И я уже говорил об этом в другом месте, что в отличие от тех, кто ошибочно считают, что они устрожают для самих себя, тем, что они постятся и т.д., наоборот, в действительности это облегчение, а не устрожение, ибо посредством этого они устраняются от изучения Торы и молитвы как это требуется от них
Получается, Ребе своим письмом «отменяет» то, что «ясно» сказано в Тании, «Письменной Торе хасидизма»?
Но, как уже говорилось, без «устной Торы» – традиции, передаваемой из уст в уста, то, что ты слышишь от своего машпиа – нет настоящего понимания письменной, и человек остаешься «цдуки» – думает, что понимает, а в действительности ничего не понимает, думает, что делает все «по закону», а в действительности – одевает тфилин «на руку» – на ладонь, и «между глаз» – на лоб… Хорошо еще если он не толкует «око за око, зуб за зуб» буквально – вышибить другому глаз или выбить зуб…
[1] Письменная Тора, как известно, это Пять книг Моисея, плюс книги Пророков, плюс Писания. Все вместе это составляет двадцать четыре книги, составляющие Письменную Тору.
Все остальное: Мишна, Барайта, Мидрашим, Зогар, Вавилонский и Иерусалимский Талмуды, Шулхан Арух и вся многочисленная литература «ахароним» – это относится к устной Торе.

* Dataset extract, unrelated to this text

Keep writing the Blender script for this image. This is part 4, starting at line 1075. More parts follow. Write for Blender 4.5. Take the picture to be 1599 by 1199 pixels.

Изначально, «то, что записано – ты не имеешь права произносить наизусть, и то, что передается из уст в уста – запрещено записывать» – существовал запрет записывать устную традицию, и только во времена после разрушения второго Храма, когда возникла опасность, что устная традиция будет забыта – разрешили записать Мишну, и потом Талмуд и т.д.
Здесь, как понятно, речь идет о некоем неформальном принципе, важном для понимания того, что, собственно, происходит.
Истории замечательные. Однако, хочу отметить, что директор исказил слова Ребе. Ребе сказал ему «продолжай работать», а не «возвращайся в школу». Это ведь далеко не одно и то же.
Дело то не в этом. Ведь он наверняка и равину передал не только свою интерпретацию, но и дословно, что было сказано. И тем не менее… Только по финишу стало все понятно.